Readers will find elegant symbolism and sharply rendered images:

“Blood streaked down my face like I’d been punctured by my crown of thorns as I lay upon a spike of asphodels.”

His is not a phase that will eventually pass but an inborn sense of himself:

“All I wanted for Christmas was a sleep mask, but my grandma said Santa thought I was already too dramatic.”

Whatever the violence that comes to him, he turns it to his imaginative advantage and remains free and untouched in the consciousness of the world he has created for himself:

“Blood dripped from my nose, giving me red geisha lips. I didn’t feel the pain. I just felt the silk kimono that in my head I was wearing, with its obi trailing behind me as I ran. The wind whistling in my ears was like the strings of the shamisen. I was running for my life, but in my mind I was dancing like I was available for the night.”
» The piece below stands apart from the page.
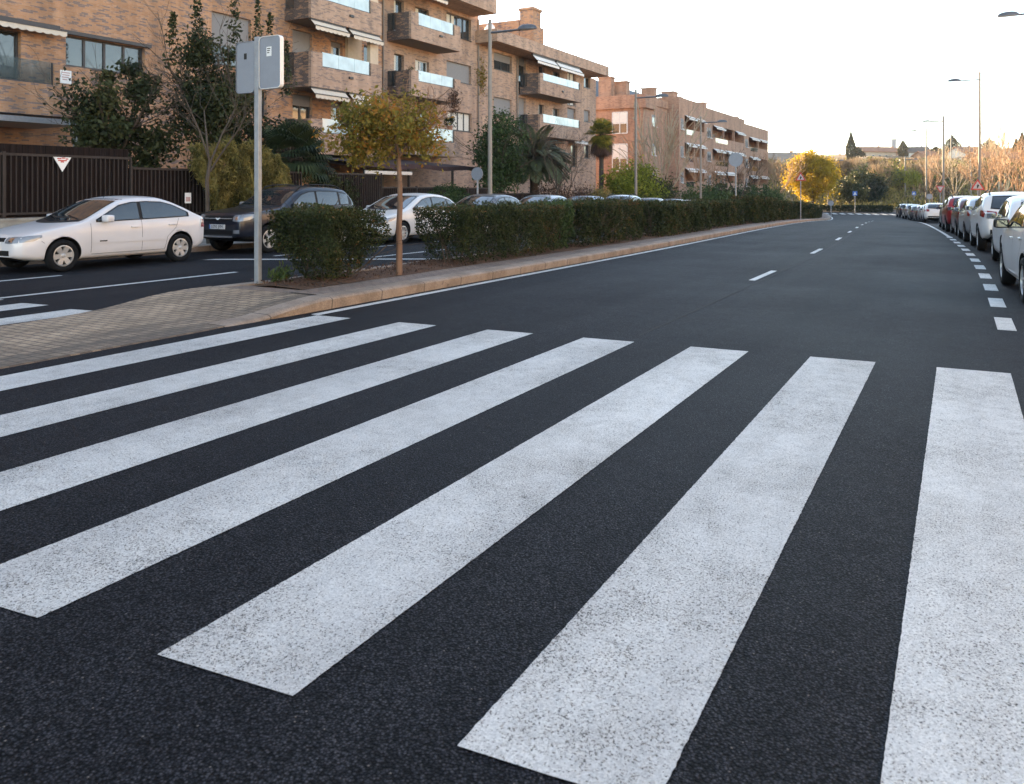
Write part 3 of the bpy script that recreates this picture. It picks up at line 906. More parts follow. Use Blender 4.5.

In a TV interview (CBC News — The National), Reid exhibited rightful dismay at charges of possible pornographic intent. This reviewer could find no such instances. Rather a raw honesty informed every page of this narrative especially toward the young and socially disenfranchised:

“I could Facebook stalk Luke Morris. He still hadn’t accepted my friend request. I jerked off to my favourite picture of him which he’d posted from his family’s cabin during the summer. He was standing on a dock, and his swim trunks were wet. If you looked closely, you could see the outline of his crotch. That did it everyday. Usually more than once.”

If the author’s depiction of consummated homosexual love reprehensibly turns on the reader, then he/she is already a sick puppy. Here is the most extreme instance of Reid’s graphic flourishes whose cool flatness of expression does not diminish but, at a critical juncture, sustains the insouciant tone of the whole:

“If my asshole hadn’t been brimming with his spit, I wouldn’t have believed it.”

Shocking, yes, but one would be mistaken to ascribe a puerile intent to what is humorous and, in its succinct attention to detail, disarmingly literary. “Brimming” would be le mot juste, n’est-ce-pas?

If anything, the young hero’s assertions of the self are inspiring while at the same time they bring recollections of the attitudinizing Marlon Brando in so many of his films such as The Wild Ones or On the Waterfront:

“When I came to, the park was empty, and the blood was pooling in my nostrils. I told myself it was a performance, and I was up for an award — I was up for all of them. I tried to stand to make my acceptance speech but got dizzy and fell back down.”


“When I looked back up at my reflection, everything was blurred. I batted my eyes and tried to give my best face, but it was so faded, I looked like a grainy paparazzi shot. I punched the mirror and the glass cracked, falling to my feet like lost scenes.”

Final words to the author when interviewed:

“I’m not promoting a culture, I’m depicting one — and I’m doing it with the graphic language that culture uses, and with the themes that culture is consumed with: fame, drugs, sex, and selfies.”

“For my generation, a (Facebook) Like has replaced physical warmth and affection. This has created a nihilistic society obsessed with ‘instafame’ and instant gratification. As a result, youth are facing a deeper isolation than ever before. I wrote this story so that readers can understand lost teenagers like my narrator Jude Rothesay.”